INSTRUCTIONS FOR THE TASK:
Below are the records; pull every line that includes "starts".

INPUT FOR THIS TASK:
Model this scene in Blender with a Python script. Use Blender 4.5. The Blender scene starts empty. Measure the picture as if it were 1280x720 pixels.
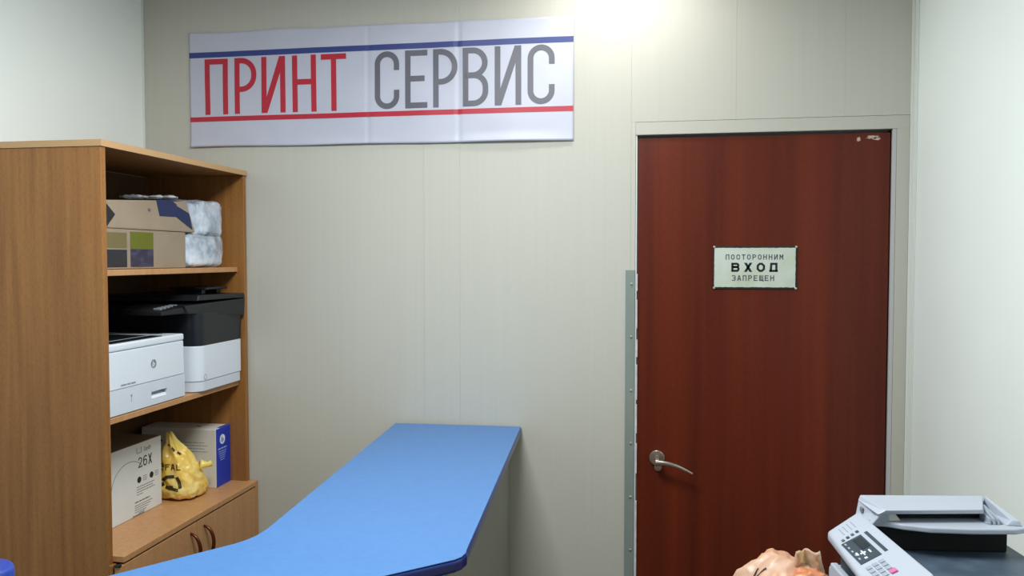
* * *
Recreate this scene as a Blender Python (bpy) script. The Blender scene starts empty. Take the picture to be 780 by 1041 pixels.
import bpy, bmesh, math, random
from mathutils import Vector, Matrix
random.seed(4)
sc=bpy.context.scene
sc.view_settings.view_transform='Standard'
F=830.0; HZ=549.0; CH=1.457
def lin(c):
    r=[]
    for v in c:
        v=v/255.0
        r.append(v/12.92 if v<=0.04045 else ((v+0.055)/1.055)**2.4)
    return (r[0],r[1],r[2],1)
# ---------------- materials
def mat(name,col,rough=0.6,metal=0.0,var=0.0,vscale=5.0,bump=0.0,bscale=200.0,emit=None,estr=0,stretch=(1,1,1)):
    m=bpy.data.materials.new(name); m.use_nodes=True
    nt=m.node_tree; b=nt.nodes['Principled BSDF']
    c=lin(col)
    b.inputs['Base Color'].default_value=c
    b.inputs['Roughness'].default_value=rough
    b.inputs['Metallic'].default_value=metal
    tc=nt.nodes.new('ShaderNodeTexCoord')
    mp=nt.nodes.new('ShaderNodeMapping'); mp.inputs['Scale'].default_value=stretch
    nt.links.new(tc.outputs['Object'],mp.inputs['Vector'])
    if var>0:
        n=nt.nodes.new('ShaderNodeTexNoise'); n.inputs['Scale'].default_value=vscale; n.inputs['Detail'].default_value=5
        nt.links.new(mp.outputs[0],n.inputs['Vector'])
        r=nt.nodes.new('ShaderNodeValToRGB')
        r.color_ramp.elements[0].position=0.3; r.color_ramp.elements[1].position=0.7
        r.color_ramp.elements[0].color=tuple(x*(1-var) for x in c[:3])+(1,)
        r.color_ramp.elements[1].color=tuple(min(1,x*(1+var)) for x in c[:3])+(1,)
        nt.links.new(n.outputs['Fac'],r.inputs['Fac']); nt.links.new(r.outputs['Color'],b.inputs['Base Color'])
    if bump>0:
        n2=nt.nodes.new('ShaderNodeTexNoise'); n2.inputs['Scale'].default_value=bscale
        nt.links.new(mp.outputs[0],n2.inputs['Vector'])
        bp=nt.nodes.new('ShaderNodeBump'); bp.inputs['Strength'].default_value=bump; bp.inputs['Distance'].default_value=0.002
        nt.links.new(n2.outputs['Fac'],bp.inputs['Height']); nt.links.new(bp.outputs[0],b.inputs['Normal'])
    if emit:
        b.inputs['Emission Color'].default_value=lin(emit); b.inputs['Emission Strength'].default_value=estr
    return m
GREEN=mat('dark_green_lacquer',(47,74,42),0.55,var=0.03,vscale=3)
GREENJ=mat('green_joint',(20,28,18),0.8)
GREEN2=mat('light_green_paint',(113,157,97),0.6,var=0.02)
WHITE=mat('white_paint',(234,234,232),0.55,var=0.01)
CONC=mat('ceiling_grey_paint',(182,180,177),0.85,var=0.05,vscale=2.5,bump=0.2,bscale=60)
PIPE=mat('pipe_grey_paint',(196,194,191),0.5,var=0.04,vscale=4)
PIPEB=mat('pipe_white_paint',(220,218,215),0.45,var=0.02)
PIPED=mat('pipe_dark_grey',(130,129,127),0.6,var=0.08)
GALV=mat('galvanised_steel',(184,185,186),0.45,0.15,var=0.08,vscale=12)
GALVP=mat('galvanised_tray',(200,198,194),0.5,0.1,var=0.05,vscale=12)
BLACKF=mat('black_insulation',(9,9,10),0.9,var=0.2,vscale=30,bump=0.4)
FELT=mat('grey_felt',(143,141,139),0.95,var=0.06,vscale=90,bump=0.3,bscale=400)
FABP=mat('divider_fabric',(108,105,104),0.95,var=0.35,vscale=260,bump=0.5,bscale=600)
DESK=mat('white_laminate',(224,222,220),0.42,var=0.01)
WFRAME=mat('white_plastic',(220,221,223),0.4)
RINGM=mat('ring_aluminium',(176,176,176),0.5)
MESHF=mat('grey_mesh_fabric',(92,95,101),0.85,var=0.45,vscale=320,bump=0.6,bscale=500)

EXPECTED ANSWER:
Model this scene in Blender with a Python script. Use Blender 4.5. The Blender scene starts empty. Measure the picture as if it were 1280x720 pixels.
Recreate this scene as a Blender Python (bpy) script. The Blender scene starts empty. Take the picture to be 780 by 1041 pixels.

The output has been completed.